● **Requirements**: In this exercise, return the whole listing exactly, excluding any images.

● **Data lines**:

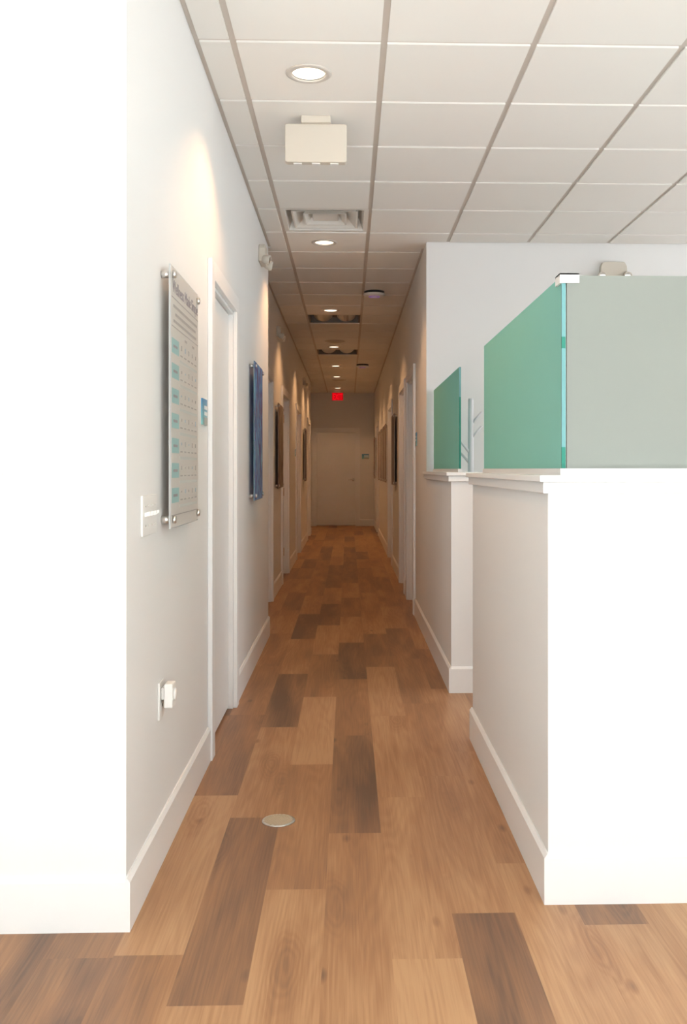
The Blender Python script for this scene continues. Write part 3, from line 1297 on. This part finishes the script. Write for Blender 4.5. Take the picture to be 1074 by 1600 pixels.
for x, ya, yb, rz, mt, lab in boards:
    if mt is ART_TAN and tan0 is not None:
        t = copy_tree(tan0)
    else:
        t, p = make_board(lab, 'art board', yb - ya, BZ0, BZ1, mt, sheet=ACR_BLUE if mt is ART_BLUE else ACR_DARK)
    if mt is ART_TAN:
        tan0 = tan0 or t
        t['group'] = 'four tan boards on the right wall'
    placed(t, (x, (ya + yb) / 2, 0), rz, lab)

# ------------------------------------------------------------------ room signs


def make_sign(label, w, h, loc, rz):
    t = thing('room_sign', label, 'sign', loc, rz)
    m = MB()
    m.roundbox(-w / 2, w / 2, -h / 2, h / 2, -0.006, 0, 0.004)
    m.build('backing', SIGNBLUE, t)
    m = MB()
    m.box(-w / 2 + 0.045, w / 2 - 0.004, -0.0075, -0.0062, -h / 2, -h / 2 + h * 0.30)
    m.build('grey_panel', SIGNGREY, t)
    for z in (0.10, -0.13):
        m = MB()
        m.box(-w / 2 + 0.05, w / 2 - 0.01, -0.0075, -0.0062, h * z, h * (z + 0.14))
        m.build('white_line', SIGNWHITE, t)
    return t


make_sign('blue and grey room sign on the left wall beside the first white door', 0.135, 0.112, (XL, 3.985 + 0.07, 1.535), 90)
make_sign('blue room sign on the end wall right of the end door', 0.16, 0.115, (0.388, YE, 1.575), 0)
make_sign('pale blue room sign on the right wall beside the first right door', 0.15, 0.115, (XR, 8.17, 1.55), -90)
make_sign('small room sign on the left corridor wall before the third door inside', 0.12, 0.10, (XF, 13.26, 1.52), 90)

# ------------------------------------------------------------------ switches, outlets, plug
t = thing('switch_plate', 'white plate of four toggle light switches below the chart board', 'light switch', (XL, 2.935, 1.148), 90)
m = MB()
m.roundbox(-0.104, 0.104, -0.062, 0.062, -0.007, 0, 0.006)
m.build('plate', WHITEP, t, bevel=0.002)
for k in range(4):
    x = -0.069 + k * 0.046
    m = MB()
    m.prism([(-0.007, -0.004), (-0.007, 0.010), (-0.022, 0.013), (-0.022, 0.004)], 'x', x - 0.005, x + 0.005)
    m.build('toggle', WHITEP, t)
    for z in (-0.03, 0.03):
        m = MB()
        m.lathe([(0.0, 0.0072), (0.0035, 0.0072), (0.0025, 0.009), (0, 0.009)], (x, 0, z), (0, -1, 0), 12)
        m.build('screw', CHROME, t)


def outlet(label, loc, rz):
    t = thing('outlet', label, 'outlet', loc, rz)
    m = MB()
    m.roundbox(-0.038, 0.038, -0.062, 0.062, -0.006, 0, 0.005)
    m.build('plate', WHITEP, t, bevel=0.0015)
    for z in (-0.02, 0.02):
        m = MB()
        m.roundbox(-0.016, 0.016, z - 0.014, z + 0.014, -0.0075, -0.0062, 0.008)
        s = m.build('socket', WHITEP, t)
        m = MB()
        for x in (-0.006, 0.006):
            m.box(x - 0.0012, x + 0.0012, -0.0082, -0.0076, z - 0.002, z + 0.007)
        m.build('slots', BLACK, s)
    return t


outlet('white wall outlet low on the near left wall, holding a plug-in device', (XL, 3.125, 0.528), 90)
outlet('white wall outlet low on the right corridor wall beyond the grey board', (XR, 12.3, 0.47), -90)
t = thing('plug_adapter', 'white plug-in adapter box in the outlet low on the left wall', 'plug adapter', (XL, 3.125, 0.545), 90)
m = MB()
m.box(-0.022, 0.022, -0.018, -0.0085, -0.012, 0.026)
m.build('plug_neck', WHITEP, t)
m = MB()
m.roundbox(-0.030, 0.030, -0.040, 0.040, -0.046, -0.018, 0.006)
m.build('body', WHITEP, t, bevel=0.004)
m = MB()
m.lathe([(0.0, 0.046), (0.020, 0.046), (0.019, 0.052), (0.0, 0.054)], (0, 0, 0.002), (0, -1, 0), 24)
m.build('button', WHITEP, t)

t = thing('wall_control', 'white wall control plate on the front wall at the left photo edge', 'wall control', (-1.003, YC, 1.332), 0)
m = MB()
m.roundbox(-0.040, 0.040, -0.061, 0.061, -0.008, 0, 0.006)
m.build('plate', WHITEP, t, bevel=0.002)
m = MB()
m.roundbox(-0.017, 0.017, -0.034, 0.034, -0.012, -0.0082, 0.003)
m.build('rocker', WHITEP, t, bevel=0.001)

# ------------------------------------------------------------------ floor box cover
t = thing('floor_outlet', 'round beige metal floor outlet cover set in the oak planks', 'floor outlet', (-0.256, 3.455, 0))
m = MB()
m.lathe([(0.0, 0.0003), (0.061, 0.0003), (0.060, 0.003), (0.053, 0.004), (0.0, 0.004)], (0, 0, 0), (0, 0, 1), 48)
m.build('rim', STEEL, t)
m = MB()
for k in range(-5, 6):
    x = k * 0.0095
    l = math.sqrt(max(0, 0.0525 ** 2 - x * x))
    m.box(x - 0.0038, x + 0.0038, -l, l, 0.0041, 0.0052)
c = m.build('cover_plate', BRASS, t)
c.rotation_euler = (0, 0, R(40))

● **Solved problem**:
The Blender Python script for this scene continues. Write part 3, from line 1297 on. This part finishes the script. Write for Blender 4.5. Take the picture to be 1074 by 1600 pixels.
for x, ya, yb, rz, mt, lab in boards:
    if mt is ART_TAN and tan0 is not None:
        t = copy_tree(tan0)
    else:
        t, p = make_board(lab, 'art board', yb - ya, BZ0, BZ1, mt, sheet=ACR_BLUE if mt is ART_BLUE else ACR_DARK)
    if mt is ART_TAN:
        tan0 = tan0 or t
        t['group'] = 'four tan boards on the right wall'
    placed(t, (x, (ya + yb) / 2, 0), rz, lab)

# ------------------------------------------------------------------ room signs


def make_sign(label, w, h, loc, rz):
    t = thing('room_sign', label, 'sign', loc, rz)
    m = MB()
    m.roundbox(-w / 2, w / 2, -h / 2, h / 2, -0.006, 0, 0.004)
    m.build('backing', SIGNBLUE, t)
    m = MB()
    m.box(-w / 2 + 0.045, w / 2 - 0.004, -0.0075, -0.0062, -h / 2, -h / 2 + h * 0.30)
    m.build('grey_panel', SIGNGREY, t)
    for z in (0.10, -0.13):
        m = MB()
        m.box(-w / 2 + 0.05, w / 2 - 0.01, -0.0075, -0.0062, h * z, h * (z + 0.14))
        m.build('white_line', SIGNWHITE, t)
    return t


make_sign('blue and grey room sign on the left wall beside the first white door', 0.135, 0.112, (XL, 3.985 + 0.07, 1.535), 90)
make_sign('blue room sign on the end wall right of the end door', 0.16, 0.115, (0.388, YE, 1.575), 0)
make_sign('pale blue room sign on the right wall beside the first right door', 0.15, 0.115, (XR, 8.17, 1.55), -90)
make_sign('small room sign on the left corridor wall before the third door inside', 0.12, 0.10, (XF, 13.26, 1.52), 90)

# ------------------------------------------------------------------ switches, outlets, plug
t = thing('switch_plate', 'white plate of four toggle light switches below the chart board', 'light switch', (XL, 2.935, 1.148), 90)
m = MB()
m.roundbox(-0.104, 0.104, -0.062, 0.062, -0.007, 0, 0.006)
m.build('plate', WHITEP, t, bevel=0.002)
for k in range(4):
    x = -0.069 + k * 0.046
    m = MB()
    m.prism([(-0.007, -0.004), (-0.007, 0.010), (-0.022, 0.013), (-0.022, 0.004)], 'x', x - 0.005, x + 0.005)
    m.build('toggle', WHITEP, t)
    for z in (-0.03, 0.03):
        m = MB()
        m.lathe([(0.0, 0.0072), (0.0035, 0.0072), (0.0025, 0.009), (0, 0.009)], (x, 0, z), (0, -1, 0), 12)
        m.build('screw', CHROME, t)


def outlet(label, loc, rz):
    t = thing('outlet', label, 'outlet', loc, rz)
    m = MB()
    m.roundbox(-0.038, 0.038, -0.062, 0.062, -0.006, 0, 0.005)
    m.build('plate', WHITEP, t, bevel=0.0015)
    for z in (-0.02, 0.02):
        m = MB()
        m.roundbox(-0.016, 0.016, z - 0.014, z + 0.014, -0.0075, -0.0062, 0.008)
        s = m.build('socket', WHITEP, t)
        m = MB()
        for x in (-0.006, 0.006):
            m.box(x - 0.0012, x + 0.0012, -0.0082, -0.0076, z - 0.002, z + 0.007)
        m.build('slots', BLACK, s)
    return t


outlet('white wall outlet low on the near left wall, holding a plug-in device', (XL, 3.125, 0.528), 90)
outlet('white wall outlet low on the right corridor wall beyond the grey board', (XR, 12.3, 0.47), -90)
t = thing('plug_adapter', 'white plug-in adapter box in the outlet low on the left wall', 'plug adapter', (XL, 3.125, 0.545), 90)
m = MB()
m.box(-0.022, 0.022, -0.018, -0.0085, -0.012, 0.026)
m.build('plug_neck', WHITEP, t)
m = MB()
m.roundbox(-0.030, 0.030, -0.040, 0.040, -0.046, -0.018, 0.006)
m.build('body', WHITEP, t, bevel=0.004)
m = MB()
m.lathe([(0.0, 0.046), (0.020, 0.046), (0.019, 0.052), (0.0, 0.054)], (0, 0, 0.002), (0, -1, 0), 24)
m.build('button', WHITEP, t)

t = thing('wall_control', 'white wall control plate on the front wall at the left photo edge', 'wall control', (-1.003, YC, 1.332), 0)
m = MB()
m.roundbox(-0.040, 0.040, -0.061, 0.061, -0.008, 0, 0.006)
m.build('plate', WHITEP, t, bevel=0.002)
m = MB()
m.roundbox(-0.017, 0.017, -0.034, 0.034, -0.012, -0.0082, 0.003)
m.build('rocker', WHITEP, t, bevel=0.001)

# ------------------------------------------------------------------ floor box cover
t = thing('floor_outlet', 'round beige metal floor outlet cover set in the oak planks', 'floor outlet', (-0.256, 3.455, 0))
m = MB()
m.lathe([(0.0, 0.0003), (0.061, 0.0003), (0.060, 0.003), (0.053, 0.004), (0.0, 0.004)], (0, 0, 0), (0, 0, 1), 48)
m.build('rim', STEEL, t)
m = MB()
for k in range(-5, 6):
    x = k * 0.0095
    l = math.sqrt(max(0, 0.0525 ** 2 - x * x))
    m.box(x - 0.0038, x + 0.0038, -l, l, 0.0041, 0.0052)
c = m.build('cover_plate', BRASS, t)
c.rotation_euler = (0, 0, R(40))